Sindicalistas do governo nos trouxeram um peleguismo disfarçado na forma e idêntico aos fins do predecessor

OS SINDICALISTAS AGRACIADOS no atual governo com a oportunidade, em ministérios e outros postos influentes, de fazer alguma coisa coerente com o sentido do sindicalismo mostraram-se, todos, omissos ou desleais para com sua origem de classe.
Sindicalistas mais apegados ao poder e a políticos do que aos seus princípios declarados constituíram -conhecidos como pelegos- uma praga que contribuiu muito para a derrocada do regime democrático em 1963/64, até o golpe. Com os modos de operação e peculiaridades determinados pelas circunstâncias atuais, bastante diferentes daquele passado, o que nos trouxeram os sindicalistas do governo é um peleguismo disfarçado na forma e idêntico aos fins do predecessor. Digamos, em homenagem à moda palavrosa, um neopeleguismo.
A proposta com que o sindicalista Luiz Marinho, ex-presidente da CUT, inaugura sua estada como ministro da Previdência é de um reacionarismo imoral. Quer esse sindicalista a redução das pensões por morte à sua metade, com o eventual acréscimo de 10% se houver, além da viúva, dependente menor. Isso, neste país que ostenta a mais indecente aposentadoria dos assalariados, assistência social que é uma humilhação e salários que não permitem ao trabalhador se prover nem sequer minimamente para os males da velhice. (Não incluídos, é claro, os privilegiados metalúrgicos das montadoras automobilísticas e outras indústrias do ABC paulista.)
Luiz Marinho passou pelo Ministério do Trabalho e lá não deixou mais que o registro contábil dos seus vencimentos e das mordomias generosas. Alguém se lembra que Jaques Wagner foi ministro de alguma coisa, fez ou disse alguma coisa aproveitável pelos sindicalizados que o elevaram a figura política? Ricardo Berzoini, que até empurra bem o PT para as aparências da sobrevida, só será ministro lembrado como precursor da investida de Luiz Marinho contra a viuvez desvalida e os idosos sem auto-suficiência. Três casos que valem por tantos outros.

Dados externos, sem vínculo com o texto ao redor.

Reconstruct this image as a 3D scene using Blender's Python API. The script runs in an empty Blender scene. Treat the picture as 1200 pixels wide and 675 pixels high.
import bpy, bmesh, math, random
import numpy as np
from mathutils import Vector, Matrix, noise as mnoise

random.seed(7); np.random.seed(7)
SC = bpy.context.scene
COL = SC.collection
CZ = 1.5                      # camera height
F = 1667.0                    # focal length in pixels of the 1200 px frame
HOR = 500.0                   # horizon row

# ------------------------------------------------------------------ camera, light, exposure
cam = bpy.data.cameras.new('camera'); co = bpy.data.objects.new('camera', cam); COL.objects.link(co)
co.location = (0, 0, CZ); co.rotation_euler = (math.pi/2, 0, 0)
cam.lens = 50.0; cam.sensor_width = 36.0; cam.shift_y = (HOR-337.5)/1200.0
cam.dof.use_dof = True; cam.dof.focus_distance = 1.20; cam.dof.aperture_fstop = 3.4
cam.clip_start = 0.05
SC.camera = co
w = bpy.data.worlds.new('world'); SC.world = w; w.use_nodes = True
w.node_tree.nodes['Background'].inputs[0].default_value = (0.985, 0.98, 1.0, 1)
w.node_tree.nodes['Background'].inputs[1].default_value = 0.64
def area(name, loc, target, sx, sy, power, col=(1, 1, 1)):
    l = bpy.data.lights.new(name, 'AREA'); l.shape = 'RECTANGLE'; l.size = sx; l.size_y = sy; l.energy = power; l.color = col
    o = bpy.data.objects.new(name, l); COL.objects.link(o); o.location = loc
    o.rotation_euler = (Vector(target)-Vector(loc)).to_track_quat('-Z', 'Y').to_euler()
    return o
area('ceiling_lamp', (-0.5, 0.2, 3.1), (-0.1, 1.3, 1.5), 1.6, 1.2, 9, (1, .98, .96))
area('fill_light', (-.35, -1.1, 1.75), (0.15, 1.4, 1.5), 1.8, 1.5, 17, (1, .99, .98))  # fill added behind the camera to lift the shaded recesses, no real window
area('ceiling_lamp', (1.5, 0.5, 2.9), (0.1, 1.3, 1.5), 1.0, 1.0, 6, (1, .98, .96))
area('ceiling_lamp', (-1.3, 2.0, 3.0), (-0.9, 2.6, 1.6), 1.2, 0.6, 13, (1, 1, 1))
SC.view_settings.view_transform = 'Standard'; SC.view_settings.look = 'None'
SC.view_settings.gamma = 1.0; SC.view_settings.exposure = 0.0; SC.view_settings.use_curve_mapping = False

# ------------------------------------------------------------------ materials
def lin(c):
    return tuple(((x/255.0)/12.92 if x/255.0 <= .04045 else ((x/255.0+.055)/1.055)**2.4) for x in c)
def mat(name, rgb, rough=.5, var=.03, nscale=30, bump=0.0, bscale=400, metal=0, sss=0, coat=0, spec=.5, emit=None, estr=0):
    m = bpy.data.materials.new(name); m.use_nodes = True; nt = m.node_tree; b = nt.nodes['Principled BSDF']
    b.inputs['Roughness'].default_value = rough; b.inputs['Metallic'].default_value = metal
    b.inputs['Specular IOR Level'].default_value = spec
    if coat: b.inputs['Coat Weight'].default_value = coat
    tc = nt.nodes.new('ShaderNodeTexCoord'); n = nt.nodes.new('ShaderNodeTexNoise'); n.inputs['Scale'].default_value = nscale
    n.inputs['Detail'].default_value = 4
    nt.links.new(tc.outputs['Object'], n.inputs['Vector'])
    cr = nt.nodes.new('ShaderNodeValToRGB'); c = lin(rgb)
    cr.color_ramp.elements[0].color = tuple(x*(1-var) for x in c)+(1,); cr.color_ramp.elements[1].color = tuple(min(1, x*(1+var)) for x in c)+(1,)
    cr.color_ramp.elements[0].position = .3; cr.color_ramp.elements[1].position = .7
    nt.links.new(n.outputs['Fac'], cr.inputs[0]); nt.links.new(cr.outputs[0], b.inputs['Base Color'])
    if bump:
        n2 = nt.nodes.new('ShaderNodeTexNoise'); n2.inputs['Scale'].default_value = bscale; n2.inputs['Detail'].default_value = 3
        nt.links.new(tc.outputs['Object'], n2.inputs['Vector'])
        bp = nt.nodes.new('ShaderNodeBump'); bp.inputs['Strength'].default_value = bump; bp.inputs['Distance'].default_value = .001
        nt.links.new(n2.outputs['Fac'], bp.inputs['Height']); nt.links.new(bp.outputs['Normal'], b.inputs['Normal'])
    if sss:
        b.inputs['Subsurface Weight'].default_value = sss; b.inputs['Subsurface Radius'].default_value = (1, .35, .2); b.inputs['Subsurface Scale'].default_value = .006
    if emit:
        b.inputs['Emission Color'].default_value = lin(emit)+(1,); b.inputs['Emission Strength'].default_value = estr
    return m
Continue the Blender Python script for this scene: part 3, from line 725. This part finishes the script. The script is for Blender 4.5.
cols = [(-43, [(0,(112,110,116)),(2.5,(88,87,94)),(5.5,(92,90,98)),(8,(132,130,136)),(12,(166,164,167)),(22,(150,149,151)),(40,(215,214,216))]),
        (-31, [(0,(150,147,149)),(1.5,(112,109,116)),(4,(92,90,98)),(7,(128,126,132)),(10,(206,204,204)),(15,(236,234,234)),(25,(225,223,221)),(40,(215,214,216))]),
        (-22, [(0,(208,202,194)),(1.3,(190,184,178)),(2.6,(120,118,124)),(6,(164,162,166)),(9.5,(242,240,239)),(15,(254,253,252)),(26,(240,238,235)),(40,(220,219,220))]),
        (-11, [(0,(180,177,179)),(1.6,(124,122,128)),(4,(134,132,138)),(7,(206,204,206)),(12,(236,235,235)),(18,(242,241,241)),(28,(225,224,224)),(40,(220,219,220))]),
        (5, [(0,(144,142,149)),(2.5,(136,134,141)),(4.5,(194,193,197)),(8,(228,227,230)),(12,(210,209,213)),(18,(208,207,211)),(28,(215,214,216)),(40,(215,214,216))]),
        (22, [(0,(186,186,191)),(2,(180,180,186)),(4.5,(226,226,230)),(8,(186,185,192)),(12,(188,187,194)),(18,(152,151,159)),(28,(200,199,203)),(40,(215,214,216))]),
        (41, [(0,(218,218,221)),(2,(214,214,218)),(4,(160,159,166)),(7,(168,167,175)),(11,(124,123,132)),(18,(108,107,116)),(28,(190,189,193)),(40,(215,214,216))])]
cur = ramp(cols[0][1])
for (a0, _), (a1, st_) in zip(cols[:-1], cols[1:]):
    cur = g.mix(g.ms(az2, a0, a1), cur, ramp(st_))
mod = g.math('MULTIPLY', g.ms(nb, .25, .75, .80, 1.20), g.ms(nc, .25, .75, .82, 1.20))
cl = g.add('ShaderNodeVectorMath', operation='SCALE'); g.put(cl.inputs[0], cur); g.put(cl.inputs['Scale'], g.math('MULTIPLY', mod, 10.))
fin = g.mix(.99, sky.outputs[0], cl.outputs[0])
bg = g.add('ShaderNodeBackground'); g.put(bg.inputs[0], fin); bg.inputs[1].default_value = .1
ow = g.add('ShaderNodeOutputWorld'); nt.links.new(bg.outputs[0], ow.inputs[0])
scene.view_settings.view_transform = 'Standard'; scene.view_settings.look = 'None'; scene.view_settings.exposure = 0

Manchete distraidamente ultradireitista, no caderno Dinheiro da Folha de domingo, decretava: "Benefício social é bomba-relógio fiscal". Referia-se ao que é gasto com portadores de deficiência e com idosos. A explicação da diretora de Benefícios do Ministério de Desenvolvimento Social (sic), Maria José Freitas (sic), "há sempre entrada de pessoas", no "estoque de benefícios" (sic) e a "saída não ocorre na mesma proporção". Um dia talvez o estoque de informação da tecnocrata inclua as notícias de que a população brasileira cresce e envelhece, adoece mais porque são mais pessoas com menos assistência, e o crescimento econômico é insuficiente para gerar os empregos que aumentem a arrecadação da Previdência.
Bomba-relógio é o neopeleguismo que pratica as receitas neoliberais e recheia uma bomba-relógio que não é a da manchete.